Copy all lines below containing "Blender".

Records to use
· · ·

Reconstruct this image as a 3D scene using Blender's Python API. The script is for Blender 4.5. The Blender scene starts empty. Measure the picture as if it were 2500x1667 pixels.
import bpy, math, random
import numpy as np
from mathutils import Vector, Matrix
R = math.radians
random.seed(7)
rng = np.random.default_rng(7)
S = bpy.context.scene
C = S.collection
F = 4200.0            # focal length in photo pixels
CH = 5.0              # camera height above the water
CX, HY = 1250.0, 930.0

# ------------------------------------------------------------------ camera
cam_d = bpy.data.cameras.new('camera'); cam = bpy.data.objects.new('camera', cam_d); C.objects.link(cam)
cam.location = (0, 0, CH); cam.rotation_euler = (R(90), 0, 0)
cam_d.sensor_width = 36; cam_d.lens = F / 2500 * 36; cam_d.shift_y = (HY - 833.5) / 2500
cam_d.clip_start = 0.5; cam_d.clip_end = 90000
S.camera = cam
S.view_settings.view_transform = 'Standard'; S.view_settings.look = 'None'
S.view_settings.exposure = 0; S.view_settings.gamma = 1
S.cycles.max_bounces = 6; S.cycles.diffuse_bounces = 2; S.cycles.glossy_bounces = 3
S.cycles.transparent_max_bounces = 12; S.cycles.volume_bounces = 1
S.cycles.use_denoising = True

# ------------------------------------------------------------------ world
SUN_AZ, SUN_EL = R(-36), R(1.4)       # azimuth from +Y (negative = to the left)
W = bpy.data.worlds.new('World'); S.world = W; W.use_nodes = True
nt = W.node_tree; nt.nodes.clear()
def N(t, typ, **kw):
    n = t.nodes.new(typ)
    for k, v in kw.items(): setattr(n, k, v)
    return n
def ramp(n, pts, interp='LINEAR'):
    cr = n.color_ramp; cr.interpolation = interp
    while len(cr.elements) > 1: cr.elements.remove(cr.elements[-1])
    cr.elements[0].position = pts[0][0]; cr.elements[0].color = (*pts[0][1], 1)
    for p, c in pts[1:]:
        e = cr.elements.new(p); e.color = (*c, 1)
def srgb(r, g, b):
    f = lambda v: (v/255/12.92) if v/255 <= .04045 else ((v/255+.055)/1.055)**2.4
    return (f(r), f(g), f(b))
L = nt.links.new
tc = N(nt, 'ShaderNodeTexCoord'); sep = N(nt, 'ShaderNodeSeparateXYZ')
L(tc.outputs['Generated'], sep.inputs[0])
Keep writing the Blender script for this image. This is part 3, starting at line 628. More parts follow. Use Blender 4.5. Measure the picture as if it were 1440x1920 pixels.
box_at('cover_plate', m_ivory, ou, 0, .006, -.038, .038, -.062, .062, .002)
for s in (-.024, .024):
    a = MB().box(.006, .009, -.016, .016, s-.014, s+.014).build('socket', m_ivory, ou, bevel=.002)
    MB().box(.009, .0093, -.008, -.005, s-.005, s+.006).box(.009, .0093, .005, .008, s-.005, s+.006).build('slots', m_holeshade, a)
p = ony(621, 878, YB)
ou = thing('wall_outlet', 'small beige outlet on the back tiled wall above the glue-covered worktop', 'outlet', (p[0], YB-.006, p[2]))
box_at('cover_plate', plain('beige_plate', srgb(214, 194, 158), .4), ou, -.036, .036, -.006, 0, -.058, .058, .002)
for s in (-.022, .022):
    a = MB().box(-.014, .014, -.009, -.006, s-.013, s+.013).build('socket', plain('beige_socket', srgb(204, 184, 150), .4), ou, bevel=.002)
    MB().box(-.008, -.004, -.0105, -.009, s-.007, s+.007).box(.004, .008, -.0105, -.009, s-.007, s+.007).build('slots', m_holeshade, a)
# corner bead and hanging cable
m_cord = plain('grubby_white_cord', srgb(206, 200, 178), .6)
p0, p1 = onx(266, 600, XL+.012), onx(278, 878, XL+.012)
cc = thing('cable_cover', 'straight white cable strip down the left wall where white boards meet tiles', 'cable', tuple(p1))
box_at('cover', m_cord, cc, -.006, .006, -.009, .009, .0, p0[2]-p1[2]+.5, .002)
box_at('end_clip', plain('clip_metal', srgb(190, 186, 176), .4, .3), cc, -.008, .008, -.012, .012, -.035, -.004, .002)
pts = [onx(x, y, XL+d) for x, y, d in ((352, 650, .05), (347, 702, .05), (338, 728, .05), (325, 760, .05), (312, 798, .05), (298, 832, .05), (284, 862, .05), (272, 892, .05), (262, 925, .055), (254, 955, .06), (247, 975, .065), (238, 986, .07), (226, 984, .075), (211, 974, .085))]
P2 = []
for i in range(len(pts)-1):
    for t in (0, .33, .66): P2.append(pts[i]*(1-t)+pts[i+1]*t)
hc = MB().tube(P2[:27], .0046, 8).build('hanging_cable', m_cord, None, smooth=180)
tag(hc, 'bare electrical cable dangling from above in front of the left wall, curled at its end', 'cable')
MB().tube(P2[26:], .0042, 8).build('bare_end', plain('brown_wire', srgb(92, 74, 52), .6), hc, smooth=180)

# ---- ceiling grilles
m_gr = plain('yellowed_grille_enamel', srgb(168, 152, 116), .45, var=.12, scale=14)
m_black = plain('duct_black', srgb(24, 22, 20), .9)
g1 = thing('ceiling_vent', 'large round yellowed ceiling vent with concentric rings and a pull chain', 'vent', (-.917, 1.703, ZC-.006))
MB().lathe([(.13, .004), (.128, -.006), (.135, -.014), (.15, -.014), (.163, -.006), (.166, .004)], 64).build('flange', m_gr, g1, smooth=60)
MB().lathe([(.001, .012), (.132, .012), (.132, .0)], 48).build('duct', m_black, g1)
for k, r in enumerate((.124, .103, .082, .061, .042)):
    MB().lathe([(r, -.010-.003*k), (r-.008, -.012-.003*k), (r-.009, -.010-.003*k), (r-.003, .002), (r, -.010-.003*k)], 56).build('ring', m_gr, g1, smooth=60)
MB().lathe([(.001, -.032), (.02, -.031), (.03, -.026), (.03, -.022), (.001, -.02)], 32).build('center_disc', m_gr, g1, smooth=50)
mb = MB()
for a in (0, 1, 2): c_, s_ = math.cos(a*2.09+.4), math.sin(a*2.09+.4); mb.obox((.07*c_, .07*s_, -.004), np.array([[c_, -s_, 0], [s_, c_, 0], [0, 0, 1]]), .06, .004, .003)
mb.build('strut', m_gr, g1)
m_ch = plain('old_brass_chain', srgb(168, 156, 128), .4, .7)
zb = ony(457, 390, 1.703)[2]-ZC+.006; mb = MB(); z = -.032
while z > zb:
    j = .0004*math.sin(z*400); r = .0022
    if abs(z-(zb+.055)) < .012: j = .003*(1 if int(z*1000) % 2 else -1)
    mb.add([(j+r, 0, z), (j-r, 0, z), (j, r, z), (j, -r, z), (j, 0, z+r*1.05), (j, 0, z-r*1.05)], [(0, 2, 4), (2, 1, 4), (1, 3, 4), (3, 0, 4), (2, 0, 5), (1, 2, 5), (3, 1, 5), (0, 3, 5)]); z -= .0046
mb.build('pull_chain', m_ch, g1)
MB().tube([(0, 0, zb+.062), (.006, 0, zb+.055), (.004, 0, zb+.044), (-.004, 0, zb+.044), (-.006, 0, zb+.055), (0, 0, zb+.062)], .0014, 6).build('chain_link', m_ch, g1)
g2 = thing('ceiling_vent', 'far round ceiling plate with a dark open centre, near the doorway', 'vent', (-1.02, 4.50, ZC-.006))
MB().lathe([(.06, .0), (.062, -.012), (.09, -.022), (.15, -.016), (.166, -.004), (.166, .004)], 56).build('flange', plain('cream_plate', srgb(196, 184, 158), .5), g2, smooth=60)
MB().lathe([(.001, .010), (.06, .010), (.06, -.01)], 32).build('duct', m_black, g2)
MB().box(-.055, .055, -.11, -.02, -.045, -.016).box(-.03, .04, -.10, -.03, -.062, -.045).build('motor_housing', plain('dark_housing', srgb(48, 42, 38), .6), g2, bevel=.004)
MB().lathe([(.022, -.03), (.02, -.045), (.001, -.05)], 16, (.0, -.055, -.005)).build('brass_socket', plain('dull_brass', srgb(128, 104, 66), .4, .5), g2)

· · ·

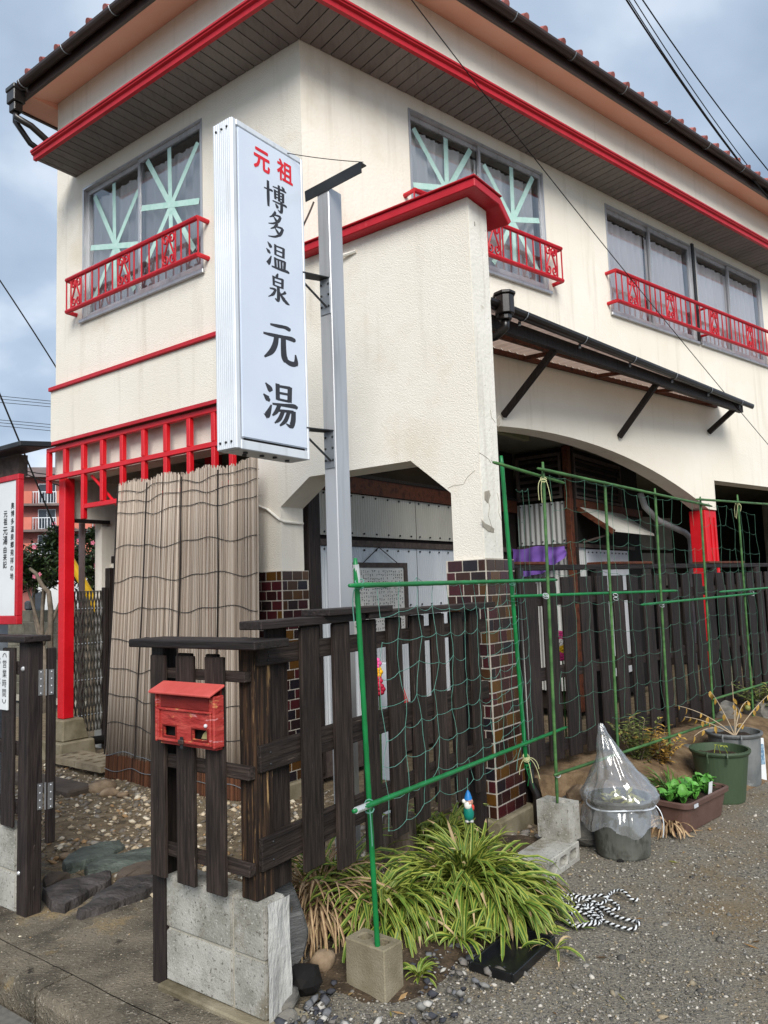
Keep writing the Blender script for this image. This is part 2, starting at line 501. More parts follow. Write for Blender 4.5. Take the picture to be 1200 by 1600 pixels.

· · ·

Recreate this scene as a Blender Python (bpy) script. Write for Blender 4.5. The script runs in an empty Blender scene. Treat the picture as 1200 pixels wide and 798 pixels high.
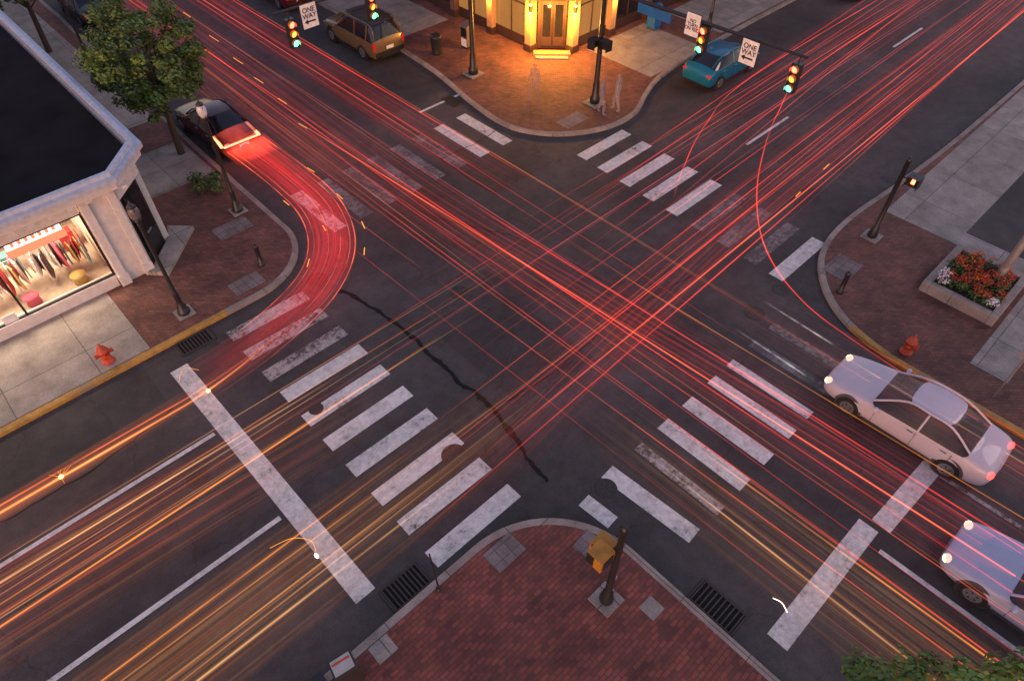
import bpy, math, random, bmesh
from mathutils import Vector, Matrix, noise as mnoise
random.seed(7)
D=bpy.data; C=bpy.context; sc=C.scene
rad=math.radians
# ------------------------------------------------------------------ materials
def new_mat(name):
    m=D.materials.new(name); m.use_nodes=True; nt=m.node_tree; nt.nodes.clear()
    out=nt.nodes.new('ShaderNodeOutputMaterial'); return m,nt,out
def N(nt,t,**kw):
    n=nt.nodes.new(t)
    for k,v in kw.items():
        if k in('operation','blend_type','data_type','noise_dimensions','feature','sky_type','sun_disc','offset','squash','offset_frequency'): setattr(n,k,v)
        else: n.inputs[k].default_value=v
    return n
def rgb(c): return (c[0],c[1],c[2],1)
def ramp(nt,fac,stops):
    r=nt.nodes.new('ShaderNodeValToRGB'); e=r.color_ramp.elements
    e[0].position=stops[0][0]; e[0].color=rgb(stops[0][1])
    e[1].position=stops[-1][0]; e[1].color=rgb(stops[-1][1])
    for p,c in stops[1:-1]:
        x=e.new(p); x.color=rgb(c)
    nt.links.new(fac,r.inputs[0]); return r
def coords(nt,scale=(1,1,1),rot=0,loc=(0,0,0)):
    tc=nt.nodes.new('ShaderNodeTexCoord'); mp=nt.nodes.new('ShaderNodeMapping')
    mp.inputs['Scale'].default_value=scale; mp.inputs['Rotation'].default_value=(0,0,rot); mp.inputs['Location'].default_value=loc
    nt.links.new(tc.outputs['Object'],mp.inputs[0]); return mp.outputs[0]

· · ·

Result for this task
Reconstruct this image as a 3D scene using Blender's Python API. The script is for Blender 4.5. The Blender scene starts empty. Measure the picture as if it were 2500x1667 pixels.
Keep writing the Blender script for this image. This is part 3, starting at line 628. More parts follow. Use Blender 4.5. Measure the picture as if it were 1440x1920 pixels.
Keep writing the Blender script for this image. This is part 2, starting at line 501. More parts follow. Write for Blender 4.5. Take the picture to be 1200 by 1600 pixels.
Recreate this scene as a Blender Python (bpy) script. Write for Blender 4.5. The script runs in an empty Blender scene. Treat the picture as 1200 pixels wide and 798 pixels high.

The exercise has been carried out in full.